O que o golem, a Lei de Anistia, a morte de Ustra e meu poema a Ísis Dias de Oliveira fazem nesse embolado, não para inglês ver, mas para brasileiro fingir que não vê? O editor de direita gritou na cara de Bernardo Carvalho que a presidente fora uma terrorista. Quando publiquei a poema a Ísis Dias de Oliveira, alguém chegou a comentar que ela havia recebido o que se recebe ao pegar em armas, e que também era uma terrorista. A discussão em torno da Lei de Anistia traz problemas éticos e políticos difíceis, coisa para juristas e filósofos do Direito, não para um poeta de alegrias más.

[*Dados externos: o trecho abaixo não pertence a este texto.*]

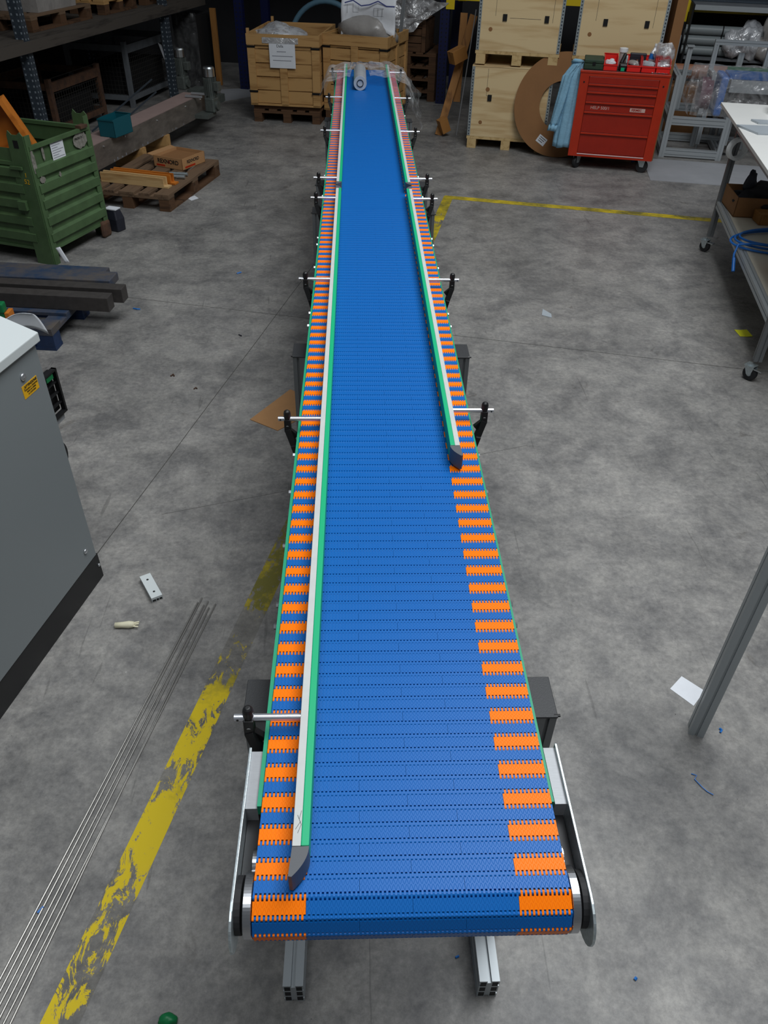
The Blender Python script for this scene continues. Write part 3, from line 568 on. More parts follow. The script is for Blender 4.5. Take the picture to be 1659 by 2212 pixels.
for z in (.98, 2.5):
    bx('front_beam', 'grime', rk, .045, .085, -3.14-1.5, 1.2, z, z+.09); bx('rear_beam', 'grime', rk, -1.14, -1.10, -3.14-1.5, 1.2, z, z+.09)
    for i in range(9): bx('deck_board', 'grime', rk, .045-(i+1)*.128, .045-i*.128-.008, -4.6, 1.2, z+.08, z+.105)
RX = Matrix.Translation((-2.47, 11.71, 0)) @ Matrix.Rotation(R(-RA), 4, 'Z')
def rloc(x, y, z=0): return tuple(RX @ Vector((x, y, z)))
for i, (y, lb) in enumerate(((-2.75, 'nearest wooden pallet on the plank deck of the left rack'), (-1.25, 'middle wooden pallet on the plank deck of the left rack'), (-.20, 'far wooden pallet on the plank deck of the left rack'))):
    pallet(lb, rloc(-.12, y, 1.086), -RA, 'crate' if i else 'old', .8, (1.2, .8, .8)[i], blockm='oldd', group='pallets on the rack deck')
    t = MB().loft([[Vector((x*s_+nz((x*5, y_*5, z), 1, i)*.02, y_*s_+nz((x*5, y_*5, z), 1, i+5)*.02, z)) for x, y_ in [(-.36+.72*a/8, -.36) for a in range(9)]+[(.36, -.36+.72*a/8) for a in range(1, 9)]+[(.36-.72*a/8, .36) for a in range(1, 9)]+[(-.36, .36-.72*a/8) for a in range(1, 8)]] for z, s_ in ((0, 1), (.2, 1.03), (.4, 1), (.6, .9))]).build('wrapped_load', 'bagmilk', None, loc=rloc(-.52, y+(.6, .4, .4)[i], 1.231), rot=(0, 0, R(-RA)))
    tag(t, ('grey film wrapped load on the nearest pallet of the left rack', 'grey film wrapped load on the middle pallet of the left rack', 'grey film wrapped load on the far pallet of the left rack')[i], 'wrapped load', 'wrapped loads on the rack deck')
def cage(label, x, y, L_, W2, h, m, top):
    t = thing('mesh_cage', label, 'wire cage', rloc(x, y), -RA, 'wire mesh cages under the left rack')
    for yy in (0, L_):
        for xx in (0, -W2): bx('post', m, t, xx-.025, xx+.025, yy-.03, yy+.03, 0, h+.04)
    for xx in (0, -W2): bx('top_rail', top, t, xx-.02, xx+.02, .03, L_-.03, h-.09, h); bx('bottom_rail', m, t, xx-.02, xx+.02, .03, L_-.03, .08, .14)
    for yy in (0, L_): bx('top_rail', m, t, -W2, 0, yy-.02, yy+.02, h-.07, h); bx('bottom_rail', m, t, -W2, 0, yy-.02, yy+.02, .08, .14)
    bx('floor_panel', m, t, -W2, 0, 0, L_, .10, .115); bx('contents', 'black', t, -W2+.08, -.08, .08, L_-.08, .115, h*.62)
    wi = MB(); n = int(L_/.05)
    for i in range(1, n): wi.box(.006, .010, i*L_/n-.002, i*L_/n+.002, .14, h-.09)
    for i in range(1, int(h/.05)): wi.box(.002, .006, .03, L_-.03, .10+i*.05-.002, .10+i*.05+.002)
    for i in range(1, int(W2/.05)): wi.box(-i*.05-.002, -i*.05+.002, -.010, -.006, .14, h-.07)
    for i in range(1, int(h/.05)): wi.box(-W2, 0, -.006, -.002, .10+i*.05-.002, .10+i*.05+.002)
    stuff(wi.build('wire_mesh', 'wire', t)); return t
cage('low rusty wire mesh cage under the left rack, nearer one', -.34, -2.36, 1.06, .8, .56, 'rust', 'rust')
cage('taller grey and rusty wire mesh cage under the left rack, farther one', -.30, -.62, 1.25, .8, .70, 'greyfr', 'greyfr')
sheet('folded_paper', 'folded white paper hanging on the mesh of the farther cage', 'paper', lambda u, v: Vector(rloc(-.27+.03*v, .28+.10*u*(1-.4*v)+.06*v, .62-.20*v-.04*u)), nu=3, nv=5)
bx_ = bx('grey_plate', 'greyfr', None, -.01, .01, 0, .22, .42, .68); bx_.location = rloc(-.26, .40); bx_.rotation_euler = (0, 0, R(-RA)); tag(bx_, 'grey sheet metal plate on the corner of the farther mesh cage', 'metal plate')
t = thing('wrapped_stack', 'dark stack wrapped in clear film beyond the left rack post', 'wrapped stack', (-2.45, 12.55, 0), -RA)
bx('stack', 'black', t, -.1, .24, 0, .7, 0, .88); MB().grid(lambda u, v: Vector((-.13+.40*u, -.03+.02*nz((u*6, v*6, 0), 1), .92*v)), 20, 20).build('film_wrap', 'filmthin', t); bx('orange_board', 'tim', t, .34, .42, .30, .34, 0, .95)
# ------------------------------------------------------------------ blue back rack
br_ = thing('blue_rack', 'blue and yellow pallet rack standing across the back of the hall', 'rack', (-1.62, 12.51, 0), -15.2)
for x in (0.02, 2.88, 5.76, 8.6): rpost(br_, x, 0, 3.4, 'rackblue', .12, True); rpost(br_, x, 1.0, 3.4, 'rackblue', .12, False)
for i in range(3):
    x0 = .08+2.87*i
    for yy in (0, 1.0):
        zb = 1.95 if i == 0 else 1.20; bx('beam', 'rackyel', br_, x0, x0+2.75, yy-.03, yy+.03, zb, zb+.11)
        for xx in (x0-.06, x0+2.69): bx('beam_end', 'rackyel', br_, xx, xx+.11, yy-.048, yy-.040, zb-.10, zb+.12)
    bx('deck', 'oldd' if i < 2 else 'galvd', br_, x0, x0+2.75, -.02, 1.0, zb+.112, zb+.135)
for x in (-.02, .02): pass
BX = Matrix.Translation((-1.62, 12.51, 0)) @ Matrix.Rotation(R(-15.2), 4, 'Z')
def bloc(x, y, z=0): return tuple(BX @ Vector((x, y, z)))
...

O que sinto é que ainda vivemos sob os impactos da última quebra da democracia e do Estado de Direito, da violência generalizada que a ditadura uma vez mais abriu feito cratera no país, onde a pena de morte não está prevista na Constituição, mas existe, quando direitos previstos na Constituição são desrespeitados, no país formado em meio a genocídio, que se tornara independente, mas com escravos, que tinha uma Assembleia Geral, mas com escravos, que se tornou República, de cidadãos que deveriam ter direitos iguais, mas segue matando negros, índios, homossexuais, onde dissidentes políticos foram desaparecidos, onde para se defender da quebra da democracia, quebra feita com armas, gente pegou também em armas, onde vivemos num ciclo inquebrável de violência uns contra os outros, uma guerra civil de atrito, onde a cada temporada nasce um golem.

A violência generalizada que a ditadura militar instalou no país, de crimes de tantos lados em nome de ideologias, manchou-nos a todos de sangue – ao menos os “sortudos” que não foram mortos, e deveríamos temer e salvar-nos de qualquer possível nova quebra desta democracia, e é medo o que sinto ao ver o país mergulhando nestes discursos dualistas tolos, mas perigosos, como se nada tivéssemos aprendido desde 1964. Ou deveria dizer 1822? Cuidado com o golem. Ustra está morto. Descanse em pus, Dr. Tibiriçá. Que gosto amargo, amargo.